[Excerpt from a dataset]
***

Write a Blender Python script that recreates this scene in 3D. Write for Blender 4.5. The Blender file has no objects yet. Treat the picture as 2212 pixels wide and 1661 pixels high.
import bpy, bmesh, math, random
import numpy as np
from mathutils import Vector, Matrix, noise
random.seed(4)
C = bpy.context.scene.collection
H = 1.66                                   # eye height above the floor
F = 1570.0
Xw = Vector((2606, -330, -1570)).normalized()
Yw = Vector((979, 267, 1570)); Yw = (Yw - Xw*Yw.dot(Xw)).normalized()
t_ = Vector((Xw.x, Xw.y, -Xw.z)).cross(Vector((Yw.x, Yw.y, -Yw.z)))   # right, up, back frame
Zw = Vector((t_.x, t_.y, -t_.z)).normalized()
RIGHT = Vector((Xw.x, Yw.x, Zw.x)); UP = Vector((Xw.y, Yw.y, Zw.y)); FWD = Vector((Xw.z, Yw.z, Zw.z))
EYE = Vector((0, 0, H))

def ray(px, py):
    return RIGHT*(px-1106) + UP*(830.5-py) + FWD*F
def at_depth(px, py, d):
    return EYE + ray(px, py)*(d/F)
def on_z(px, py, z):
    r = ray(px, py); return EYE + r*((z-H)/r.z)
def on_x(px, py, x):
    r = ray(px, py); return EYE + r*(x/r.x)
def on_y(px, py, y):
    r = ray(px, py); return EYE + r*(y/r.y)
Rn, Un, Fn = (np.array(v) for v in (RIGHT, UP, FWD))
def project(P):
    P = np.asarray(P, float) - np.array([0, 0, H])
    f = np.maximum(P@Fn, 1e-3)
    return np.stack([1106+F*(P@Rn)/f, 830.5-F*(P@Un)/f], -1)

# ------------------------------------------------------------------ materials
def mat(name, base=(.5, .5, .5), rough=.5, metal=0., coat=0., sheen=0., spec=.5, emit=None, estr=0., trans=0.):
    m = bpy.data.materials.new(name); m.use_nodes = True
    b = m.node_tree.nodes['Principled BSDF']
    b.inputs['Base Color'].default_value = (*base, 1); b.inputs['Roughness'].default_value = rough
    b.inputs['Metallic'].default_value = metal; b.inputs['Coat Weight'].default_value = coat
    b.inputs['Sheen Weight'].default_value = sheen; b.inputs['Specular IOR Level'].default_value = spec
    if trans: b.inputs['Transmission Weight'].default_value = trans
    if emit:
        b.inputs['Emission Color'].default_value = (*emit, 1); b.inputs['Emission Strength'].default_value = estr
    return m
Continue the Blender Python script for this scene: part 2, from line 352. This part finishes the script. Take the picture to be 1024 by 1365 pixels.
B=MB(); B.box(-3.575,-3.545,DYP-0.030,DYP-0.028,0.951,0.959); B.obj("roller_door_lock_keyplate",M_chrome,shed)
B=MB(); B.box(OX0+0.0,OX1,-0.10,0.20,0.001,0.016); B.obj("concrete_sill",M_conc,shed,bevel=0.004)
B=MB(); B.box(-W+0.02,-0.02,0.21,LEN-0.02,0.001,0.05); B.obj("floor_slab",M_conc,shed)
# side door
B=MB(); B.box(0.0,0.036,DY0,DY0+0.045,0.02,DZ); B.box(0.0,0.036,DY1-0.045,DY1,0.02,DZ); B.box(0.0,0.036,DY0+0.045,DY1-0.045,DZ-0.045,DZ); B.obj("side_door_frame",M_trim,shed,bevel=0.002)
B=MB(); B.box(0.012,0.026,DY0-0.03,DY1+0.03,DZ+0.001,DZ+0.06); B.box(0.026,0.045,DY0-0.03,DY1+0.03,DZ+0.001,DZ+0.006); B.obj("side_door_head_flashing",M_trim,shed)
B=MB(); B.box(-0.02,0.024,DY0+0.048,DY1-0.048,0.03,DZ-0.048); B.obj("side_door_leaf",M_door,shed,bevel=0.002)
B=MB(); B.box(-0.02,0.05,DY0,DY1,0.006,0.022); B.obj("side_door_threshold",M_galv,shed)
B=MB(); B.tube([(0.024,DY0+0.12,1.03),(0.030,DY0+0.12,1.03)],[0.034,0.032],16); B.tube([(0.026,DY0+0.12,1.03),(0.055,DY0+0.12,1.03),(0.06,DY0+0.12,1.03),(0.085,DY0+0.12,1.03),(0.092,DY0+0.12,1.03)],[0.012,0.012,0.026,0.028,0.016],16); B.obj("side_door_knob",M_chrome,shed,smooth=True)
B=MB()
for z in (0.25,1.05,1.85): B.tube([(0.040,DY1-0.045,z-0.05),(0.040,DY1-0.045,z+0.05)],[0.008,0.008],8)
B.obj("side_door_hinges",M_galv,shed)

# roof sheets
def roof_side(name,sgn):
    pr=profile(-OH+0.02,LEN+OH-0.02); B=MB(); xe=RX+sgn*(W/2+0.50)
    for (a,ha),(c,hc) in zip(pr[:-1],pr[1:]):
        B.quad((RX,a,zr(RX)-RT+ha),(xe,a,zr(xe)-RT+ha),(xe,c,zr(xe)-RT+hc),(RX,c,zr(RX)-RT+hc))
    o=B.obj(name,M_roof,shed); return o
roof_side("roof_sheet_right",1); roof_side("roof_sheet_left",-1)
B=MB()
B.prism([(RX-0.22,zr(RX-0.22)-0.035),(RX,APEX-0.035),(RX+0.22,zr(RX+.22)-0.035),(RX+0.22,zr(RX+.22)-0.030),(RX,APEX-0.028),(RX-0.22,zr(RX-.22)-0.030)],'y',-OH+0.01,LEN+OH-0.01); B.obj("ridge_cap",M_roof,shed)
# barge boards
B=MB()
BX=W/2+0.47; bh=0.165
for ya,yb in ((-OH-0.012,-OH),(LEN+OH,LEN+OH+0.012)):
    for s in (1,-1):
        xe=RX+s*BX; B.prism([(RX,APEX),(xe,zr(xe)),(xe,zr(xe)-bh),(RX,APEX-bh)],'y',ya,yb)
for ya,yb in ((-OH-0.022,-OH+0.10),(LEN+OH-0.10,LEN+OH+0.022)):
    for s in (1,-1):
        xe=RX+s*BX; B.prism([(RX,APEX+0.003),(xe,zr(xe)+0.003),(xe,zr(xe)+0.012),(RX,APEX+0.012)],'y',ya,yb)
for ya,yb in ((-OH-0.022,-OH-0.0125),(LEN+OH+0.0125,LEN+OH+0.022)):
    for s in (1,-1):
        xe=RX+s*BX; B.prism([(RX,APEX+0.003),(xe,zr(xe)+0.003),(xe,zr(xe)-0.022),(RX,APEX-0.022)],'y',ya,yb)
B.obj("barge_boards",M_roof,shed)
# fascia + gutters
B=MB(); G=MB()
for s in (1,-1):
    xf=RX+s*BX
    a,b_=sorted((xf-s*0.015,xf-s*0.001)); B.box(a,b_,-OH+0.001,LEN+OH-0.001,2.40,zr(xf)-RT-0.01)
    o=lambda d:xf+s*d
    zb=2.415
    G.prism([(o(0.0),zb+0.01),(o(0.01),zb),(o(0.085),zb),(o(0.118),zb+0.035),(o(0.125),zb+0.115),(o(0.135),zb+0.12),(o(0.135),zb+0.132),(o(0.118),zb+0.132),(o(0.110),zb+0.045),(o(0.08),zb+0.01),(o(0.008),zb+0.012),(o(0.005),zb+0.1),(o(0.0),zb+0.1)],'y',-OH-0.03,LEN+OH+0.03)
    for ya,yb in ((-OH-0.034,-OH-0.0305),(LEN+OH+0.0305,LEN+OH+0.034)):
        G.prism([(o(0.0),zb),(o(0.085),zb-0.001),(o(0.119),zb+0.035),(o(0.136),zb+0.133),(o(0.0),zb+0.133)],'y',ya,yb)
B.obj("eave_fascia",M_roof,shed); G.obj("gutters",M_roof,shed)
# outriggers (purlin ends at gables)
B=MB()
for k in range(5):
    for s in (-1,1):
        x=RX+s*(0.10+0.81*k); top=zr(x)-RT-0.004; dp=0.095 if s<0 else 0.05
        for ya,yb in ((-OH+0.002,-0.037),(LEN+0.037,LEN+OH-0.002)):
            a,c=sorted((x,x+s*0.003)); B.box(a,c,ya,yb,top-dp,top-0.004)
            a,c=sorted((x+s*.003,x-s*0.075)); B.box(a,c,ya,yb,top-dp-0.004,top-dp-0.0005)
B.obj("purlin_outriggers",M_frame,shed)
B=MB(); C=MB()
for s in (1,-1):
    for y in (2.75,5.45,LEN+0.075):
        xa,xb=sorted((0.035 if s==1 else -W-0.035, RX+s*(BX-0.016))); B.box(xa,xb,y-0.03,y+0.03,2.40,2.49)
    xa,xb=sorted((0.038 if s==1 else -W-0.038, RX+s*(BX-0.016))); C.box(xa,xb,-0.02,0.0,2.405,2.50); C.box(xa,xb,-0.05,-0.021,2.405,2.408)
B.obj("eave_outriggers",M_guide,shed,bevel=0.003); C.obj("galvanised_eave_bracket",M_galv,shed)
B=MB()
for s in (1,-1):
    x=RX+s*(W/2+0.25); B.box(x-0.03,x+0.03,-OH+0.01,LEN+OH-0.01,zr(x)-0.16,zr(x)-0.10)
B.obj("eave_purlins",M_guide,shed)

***

Task
Please write out the material word for word from its first line through the line holding "EYE = Vector((0, 0, H))", including both, and no line past it.

Solution to this exercise
Write a Blender Python script that recreates this scene in 3D. Write for Blender 4.5. The Blender file has no objects yet. Treat the picture as 2212 pixels wide and 1661 pixels high.
import bpy, bmesh, math, random
import numpy as np
from mathutils import Vector, Matrix, noise
random.seed(4)
C = bpy.context.scene.collection
H = 1.66                                   # eye height above the floor
F = 1570.0
Xw = Vector((2606, -330, -1570)).normalized()
Yw = Vector((979, 267, 1570)); Yw = (Yw - Xw*Yw.dot(Xw)).normalized()
t_ = Vector((Xw.x, Xw.y, -Xw.z)).cross(Vector((Yw.x, Yw.y, -Yw.z)))   # right, up, back frame
Zw = Vector((t_.x, t_.y, -t_.z)).normalized()
RIGHT = Vector((Xw.x, Yw.x, Zw.x)); UP = Vector((Xw.y, Yw.y, Zw.y)); FWD = Vector((Xw.z, Yw.z, Zw.z))
EYE = Vector((0, 0, H))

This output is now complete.